(Items from a dataset)

-- -- --

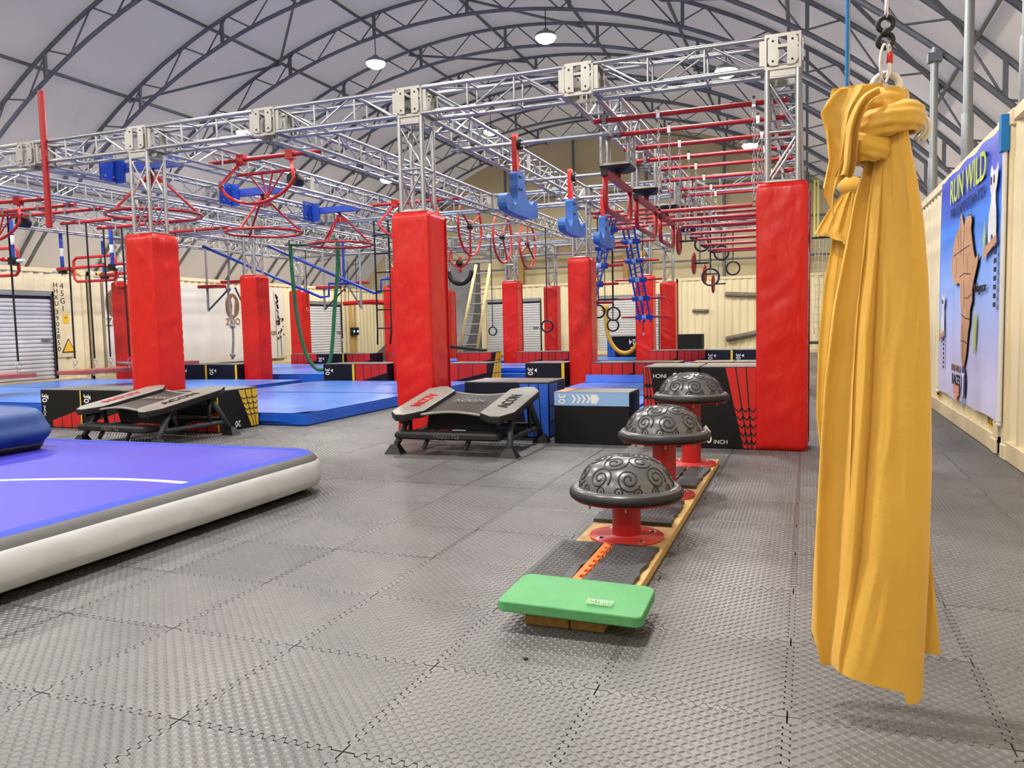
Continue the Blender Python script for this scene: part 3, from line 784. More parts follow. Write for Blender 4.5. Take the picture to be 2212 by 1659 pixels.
# ---- blue drop posts with red box frames
def boxframe(label, loc, wd=1.5):
    t = thing('grip_station', label, 'frame', loc, 0, 'red grip frames')
    for x in (-wd/2,wd/2):
        bar('drop_post', (x,0,0), (x,0,.82), .04, 'bluepaint', t, 10); bar('post_sleeve', (x,0,.3), (x,0,.48), .043, 'white', t, 10)
        bar('stub_axle', (x-.12*(1 if x<0 else -1),0,-.02), (x+.3*(1 if x>0 else -1),0,-.02), .035, 'whiteplast', t, 10)
        block('hub', (x-.06,-.07,-.09), (x+.06,.07,.05), 'black', t)
    w = wd/2-.12
    for dz, dy in ((.0,.0),(.0,.0)):
        pass
    MB().tube([(-w,.2,.2),(-w+.08,.2,.27),(w-.08,.2,.27),(w,.2,.2),(w,.2,-.2),(w-.08,.2,-.27),(-w+.08,.2,-.27),(-w,.2,-.2)], .032, 8, closed=True).build('loop', 'redbright', t)
    MB().tube([(-w-.1,-.15,.0),(w+.05,-.15,.02)], .034, 8).build('grip_bar', 'redbright', t)
    for x in (-w,w): bar('side_bar', (x,-.15,.0), (x,.2,.0), .026, 'redbright', t, 8)
boxframe('red pipe grip frame on blue posts above the left roller door', (-15.1, 13.3, 2.74))
boxframe('red pipe grip frame on blue posts behind the left pillar', (-14.95, 14.35, 2.66), 1.6)
boxframe('red pipe grip frame on blue posts at the left picture edge', (-15.4, 11.2, 2.75))
# ---- knotted rope, black hanging lines, green hose
t = thing('climbing_rope', 'grey knotted climbing rope hanging beside the zoo banner', 'rope', (-13.62, 16.15, .45))
pts = [(.04*math.sin(k*.35)+.03*k/30, 0, 3.12-k*.104) for k in range(30)]
MB().tube(pts, .03, 8).build('rope_body', 'rope', t)
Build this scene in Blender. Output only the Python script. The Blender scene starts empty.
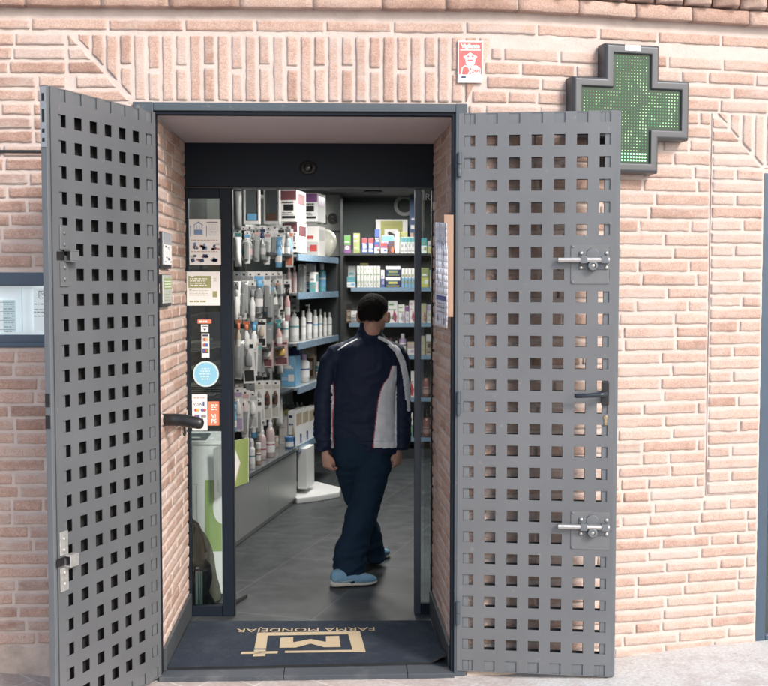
import bpy, math, random
from mathutils import Vector, Matrix, noise
random.seed(7)
R = random.Random(11)
S = bpy.context.scene
COL = S.collection
sin, cos, PI = math.sin, math.cos, math.pi
def V(*a): return Vector(a)
def sm(t): t = max(0., min(1., t)); return t*t*(3-2*t)
def nz(x, y, z): return noise.noise(Vector((x, y, z)))

# ------------------------------------------------------------------ camera
FPX, CX, CZ, CD, YAW, PIT = 1098.4, .8435, 1.8018, 4.9928, .0368, .0554
cam = bpy.data.cameras.new('camera'); camo = bpy.data.objects.new('camera', cam); COL.objects.link(camo)
cam.sensor_width = 36; cam.lens = FPX/768*36; cam.clip_end = 500; cam.clip_start = .05
camo.location = (CX, -CD, CZ); camo.rotation_euler = (PI/2-PIT, 0, -YAW)
cam.dof.use_dof = True; cam.dof.focus_distance = 5.05; cam.dof.aperture_fstop = 5.6
S.camera = camo
FW = V(sin(YAW)*cos(PIT), cos(YAW)*cos(PIT), -sin(PIT)); RI = V(cos(YAW), -sin(YAW), 0); UP = RI.cross(FW)
CP = V(CX, -CD, CZ)
def ray(px, py): return FW + RI*((px-384)/FPX) + UP*((343-py)/FPX)
def atY(px, py, Y): d = ray(px, py); return CP + d*((Y+CD)/d.y)
def atZ(px, py, Z): d = ray(px, py); return CP + d*((Z-CZ)/d.z)
def proj(p):
    v = p-CP; z = v.dot(FW); return 384+FPX*v.dot(RI)/z, 343-FPX*v.dot(UP)/z, z

# ------------------------------------------------------------------ materials
MATS = {}
def newmat(name):
    m = bpy.data.materials.new(name); m.use_nodes = True
    nt = m.node_tree; b = nt.nodes['Principled BSDF']; return m, nt, b
def nd(nt, t, **k):
    n = nt.nodes.new(t)
    for a, v in k.items():
        if a in n.inputs: n.inputs[a].default_value = v
        else: setattr(n, a, v)
    return n
def mat(name, col, rough=.5, metal=0, var=.12, scale=20, bump=0, bscale=200, spec=.5, rvar=.1, trans=0, coat=0, emit=0, alpha=1, sheen=0, dirt=None, det=4):
    if name in MATS: return MATS[name]
    m, nt, b = newmat(name); L = nt.links.new
    tc = nd(nt, 'ShaderNodeTexCoord')
    n1 = nd(nt, 'ShaderNodeTexNoise'); n1.inputs['Scale'].default_value = scale; n1.inputs['Detail'].default_value = det
    L(tc.outputs['Object'], n1.inputs['Vector'])
    mx = nd(nt, 'ShaderNodeMix'); mx.data_type = 'RGBA'
    c = (*col, 1)
    mx.inputs[6].default_value = tuple(x*(1-var) for x in col)+(1,); mx.inputs[7].default_value = tuple(min(1, x*(1+var)) for x in col)+(1,)
    L(n1.outputs['Fac'], mx.inputs[0])
    out = mx.outputs[2]
    if dirt:
        n3 = nd(nt, 'ShaderNodeTexNoise'); n3.inputs['Scale'].default_value = dirt[1]; n3.inputs['Detail'].default_value = 8; n3.inputs['Roughness'].default_value = .7
        L(tc.outputs['Object'], n3.inputs['Vector'])
        cr = nd(nt, 'ShaderNodeValToRGB'); cr.color_ramp.elements[0].position = dirt[2]; cr.color_ramp.elements[1].position = dirt[3]
        L(n3.outputs['Fac'], cr.inputs[0])
        m2 = nd(nt, 'ShaderNodeMix'); m2.data_type = 'RGBA'; L(cr.outputs[0], m2.inputs[0]); L(out, m2.inputs[6]); m2.inputs[7].default_value = (*dirt[0], 1); out = m2.outputs[2]
    L(out, b.inputs['Base Color'])
    mr = nd(nt, 'ShaderNodeMapRange'); L(n1.outputs['Fac'], mr.inputs[0]); mr.inputs[3].default_value = max(.02, rough-rvar); mr.inputs[4].default_value = min(1, rough+rvar)
    L(mr.outputs[0], b.inputs['Roughness'])
    b.inputs['Metallic'].default_value = metal
    b.inputs['Specular IOR Level'].default_value = spec
    b.inputs['Transmission Weight'].default_value = trans
    b.inputs['Coat Weight'].default_value = coat
    b.inputs['Sheen Weight'].default_value = sheen
    if emit: b.inputs['Emission Color'].default_value = c; b.inputs['Emission Strength'].default_value = emit
    if bump:
        n2 = nd(nt, 'ShaderNodeTexNoise'); n2.inputs['Scale'].default_value = bscale; n2.inputs['Detail'].default_value = 5
        L(tc.outputs['Object'], n2.inputs['Vector'])
        bp = nd(nt, 'ShaderNodeBump'); bp.inputs['Strength'].default_value = bump; bp.inputs['Distance'].default_value = .0022
        L(n2.outputs['Fac'], bp.inputs['Height']); L(bp.outputs[0], b.inputs['Normal'])
    MATS[name] = m; return m
def glass(name, tint=(.9, .95, .95), refl=1.0, clear=1.0):
    if name in MATS: return MATS[name]
    m, nt, b = newmat(name); L = nt.links.new
    t = nd(nt, 'ShaderNodeBsdfTransparent'); t.inputs[0].default_value = (*[x*clear for x in tint], 1)
    g = nd(nt, 'ShaderNodeBsdfGlossy'); g.inputs['Roughness'].default_value = .02
    f = nd(nt, 'ShaderNodeFresnel'); f.inputs['IOR'].default_value = 1.45
    mu = nd(nt, 'ShaderNodeMath'); mu.operation = 'MULTIPLY'; mu.inputs[1].default_value = refl; L(f.outputs[0], mu.inputs[0])
    mx = nd(nt, 'ShaderNodeMixShader'); L(mu.outputs[0], mx.inputs[0]); L(t.outputs[0], mx.inputs[1]); L(g.outputs[0], mx.inputs[2])
    L(mx.outputs[0], nt.nodes['Material Output'].inputs[0]); MATS[name] = m; return m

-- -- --

→ WHAT IS ASKED: Copy word for word only the lines above from the one with "Build this scene" through the one with "def nz(x, y, z): return". Leave pictures out.

→ EXPECTED OUTPUT:
Build this scene in Blender. Output only the Python script. The Blender scene starts empty.
import bpy, math, random
from mathutils import Vector, Matrix, noise
random.seed(7)
R = random.Random(11)
S = bpy.context.scene
COL = S.collection
sin, cos, PI = math.sin, math.cos, math.pi
def V(*a): return Vector(a)
def sm(t): t = max(0., min(1., t)); return t*t*(3-2*t)
def nz(x, y, z): return noise.noise(Vector((x, y, z)))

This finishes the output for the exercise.